Game 149: Boston Red Sox 6, New York Yankees 3
Game 150: Boston Red Sox 5, New York Yankees 4


It was 11:45 PM, the crowd slowly filling out of Yankee Stadium, Frank Sinatra blaring over the loudspeakers even though Mike Myers, Kyle Farnsworth and Jorge Posada conspired to give Boston their third straight win and I found myself at the tail end of a fantastic day for any New England sports fan. 10 hours earlier, I had left Brooklyn and traveled to the Meadowlands for the 4:15 contest between the Patriots and Jets, where the Pats took an early commanding lead in the first half, graciously allowed their hosts to get back in the game in the third, before reclaiming the game in the fourth. By the time my father and I left the Meadowlands and started north on the hell that is the post-game New Jersey Turnpike, it was approaching on 8:00. We knew the Sox won game one but with the journeyman (to put it kindly) Kevin Jarvis on the mound against Mike Mussina, a sweep of the doubleheader didn’t seem in the cards. “At least we don’t have to worry about an elimination party,” I thought.

10,000 years later, we arrived in the Bronx and started looking for parking. During our trip: a shaky first inning where the Yankees scored a run, with Boston striking back with a two run shot by Nixon in the top of the second. Miguel Cairo tied things up in the bottom of the inning with a sacrifice fly to score Bernie Williams, prompting Sterling and Waldman to have a minor orgasm over the ability of both Cairo and Nick Green (who moved Bernie over from second to third with a sacrifice bunt) to get the minor things done when it counted. It was now the fifth inning and we were discovering how incredibly difficult it is to get to Yankee Stadium an hour after the first pitch.

Finally we get in and all bitterness about arriving two-thirds of the way through the game, about having to drive 20 minutes to find a parking spot, about having to walk half a mile to get inside; all of it washed away when we discovered how awesome these seats were: first baseline, level with the first base umpire, maybe 15 rows back…it was an incredible place to be. Sure, the Yankees might have taken the lead with another two runs just minutes after we arrived and I might be contemplating “Splitsville” for a post title, but if we were going to go down, it was going to be in style. And then the eighth inning happens.

Loretta singles. Mike Myers comes in to do the one thing he’s on the Yankees to do: get out Big Papi (who by the way is the most popular person in the Bronx right now), who had already hit home run number 49 earlier that day. Myers walks Ortiz on four pitchers. Torre, perhaps as a punishment, leaves in Myers to face Lowell to get to Nixon. Lowell hits a blooper that falls in front of Abreu in right, moving Loretta to third. Somehow this plays gets ruled a fielder’s choice and Lowell ends up on first. Kapler pinch hits for Nixon, but Torre opts to stay with Myers and gets payoff when Kapler pops out. With two outs, up strides the Captain. Yankees fans, sensing the end of a comeback, start chanting “Season’s over!” but Varitek smacks a single to score Loretta, knocking the lead down to one run.

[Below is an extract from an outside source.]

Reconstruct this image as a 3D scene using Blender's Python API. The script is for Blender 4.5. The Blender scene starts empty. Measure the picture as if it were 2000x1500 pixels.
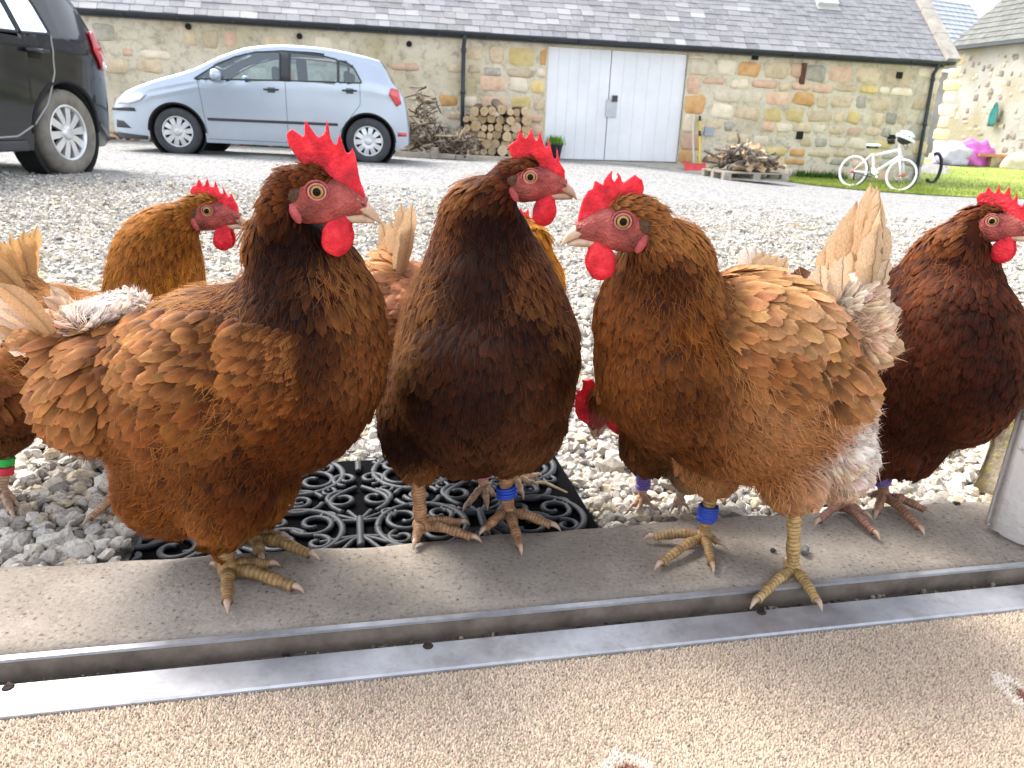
import bpy, bmesh, math, random
import numpy as np
from mathutils import Vector, Matrix
from math import radians, sin, cos, pi

SC = bpy.context.scene
COL = SC.collection
RNG = np.random.default_rng(7)
random.seed(7)

# ------------------------------------------------------------------ camera
F_PX = 1500.0                      # focal length in photo pixels (2000 wide)
PITCH, ROLL, CAM_H = radians(19.2), radians(2.3), 0.46
_f = np.array([0, cos(PITCH), -sin(PITCH)])
_r0 = np.array([1.0, 0, 0]); _u0 = np.cross(_r0, _f)
_r = cos(ROLL) * _r0 + sin(ROLL) * _u0
_u = -sin(ROLL) * _r0 + cos(ROLL) * _u0
CAM = np.array([0, 0, CAM_H])
cd = bpy.data.cameras.new('camera'); cam = bpy.data.objects.new('camera', cd); COL.objects.link(cam)
cd.sensor_width = 36.0; cd.lens = 36.0 * F_PX / 2000.0; cd.clip_start = 0.02; cd.clip_end = 500
M = Matrix.Identity(4)
for i in range(3):
    M[i][0], M[i][1], M[i][2], M[i][3] = _r[i], _u[i], -_f[i], CAM[i]
cam.matrix_world = M
cd.dof.use_dof = True; cd.dof.focus_distance = 0.74; cd.dof.aperture_fstop = 20.0
SC.camera = cam

# ------------------------------------------------------------------ sky, sun, exposure
SUN_AZ, SUN_EL = radians(-48), radians(50)      # azimuth from +Y towards +X
W = bpy.data.worlds.new('World'); SC.world = W; W.use_nodes = True
nt = W.node_tree
sky = nt.nodes.new('ShaderNodeTexSky'); sky.sky_type = 'NISHITA'; sky.sun_disc = False
sky.sun_elevation = SUN_EL; sky.sun_rotation = SUN_AZ
sky.air_density = 1.0; sky.dust_density = 2.5; sky.ozone_density = 1.0
hz = nt.nodes.new('ShaderNodeHueSaturation'); hz.inputs['Saturation'].default_value = 0.36     # thin high cloud: a paler sky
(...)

Pinch hitter: the Stud Who Hits Bombs, in place of rookie David Murphy. This move makes absolutely no sense to me; maybe Mirabelli gets the call because he’s got more experience hitting sidewinders than Murphy. In any case, three pitches later Belli leans into one and takes one off the shoulder. I’m now screaming something about key players getting the job done. Dustin Pedroia, who looks like a little kid next to the average baseball player, gets the job done himself when Posada flubs a pitch in the dirt, allowing Lowell to score. And yes, getting out of the way of a pass ball is getting the job done - the kid didn't strike out in the process (Wily Mo - take notes here). Sure, Pedroia grounds out with the next pitch, but Boston ties the game. I am now a ball of barely compressed excitement.

Javier Lopez somehow survives the bottom of the eighth unscathed, an even more remarkable feat in these times of bullpen insecurity. He gets a major boost from Coco Crisp’s leaping ability, as the much-maligned center fielder robs Posada of a two run home run with a leaping catch that plucks the ball from the air just as it’s about to sail over the wall. Johnny Damon, eat your heart out. It’s now clear to everyone in the park that the baseball gods have preordained this win to go to Boston, a feeling underscored in the top of the ninth when Carlos Peña greets Farnsworth with a double. Crisp moves pinch runner Cora to third on a bunt and Loretta knocks in the go-ahead run with a sacrifice fly before Farnsworth is able to get the final two outs.

The final three outs of this marathon day: Timlin gets Williams on a ground out, but then makes things interesting by giving up a single to Damon. A-Rod, comes to the plate, ignores the urge to hit into a double play (the Yankees fan in front of me pleading with him to “pretend it’s the fourth inning and you’re up by 10 runs”) and pops out instead, igniting such a rain of boos that I almost felt bad chanting “A-Fraud” as he rounded first base. Almost. When Melky Cabrera ended the game with a fly ball to left, it wasn’t surprising, it was destiny. Hell, for Red Sox fans, with little left to look forward to in the next couple of weeks, it was destination. GO SOX!!!